Men, bedecked in their finest attire, engage in a fervent dance that mimics conflict, while women, resplendent in stunning jewelry, contribute with their singing. The event overlaps with the Ashura festivities in the Islamic calendar, enlivening the city of Djanet and its 14,000 residents in southeast Algeria, where the preparations have been underway for a week.
“During the rehearsals, the children learn to dance, and everyone has the right to let loose,” shares Hassan Echeikh, 64, emphasizing that the festival site has been “there since our ancestors’ time.”

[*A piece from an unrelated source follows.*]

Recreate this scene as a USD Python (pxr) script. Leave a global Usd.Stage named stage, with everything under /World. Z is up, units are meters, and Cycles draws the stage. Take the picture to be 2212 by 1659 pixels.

The celebration, registered in UNESCO’s intangible heritage since 2014 and the date of which is determined by the elders of the Djanet oasis, stages a mock battle between two Tuareg tribes: El Mihane and Zelouaz. As per tradition, the two tribes were embroiled in fraternal warfare until the news of Moses’s triumph over Pharaoh’s armies prompted them to forge a peace pact. “Our ancestors retained the date of Pharaoh’s drowning and celebrated his death.”
The women, tattooed with henna and adorned with hefty silver ornaments, sing to the rhythm of the guenga (a traditional drum) to spur on the friendly competition among the men. The jewelry “is meant to symbolize women’s beauty,” confides Douaa, 16, one of the singers who, like Sabrina, 29, was dressed by an “elderly woman versed in traditions.”
Sebeiba Dance and Its Etiquette
Men, their heads capped with hats boasting geometric patterns, feign combat, brandishing a sword in one hand and a peace-symbolizing scarf in the other. Despite the rising tension amid the war chants, their fight remains “bloodless.”
A selection process decides “who to feature, who should be in the middle, in the back,” explains Hassan Echeikh, “since in the Sebeiba dance, particularly among men, one must have the physique, the shoulders, be muscular.”
The festival also lures foreign tourists, many of whom flocked this year to discover the Algerian Sahara. Silke, a 55-year-old from Germany’s Black Forest region, expressed her fascination: “the beauty of the people, the dancers, the music, and its unique percussion – everything is so special and starkly different from where I hail from in Germany.”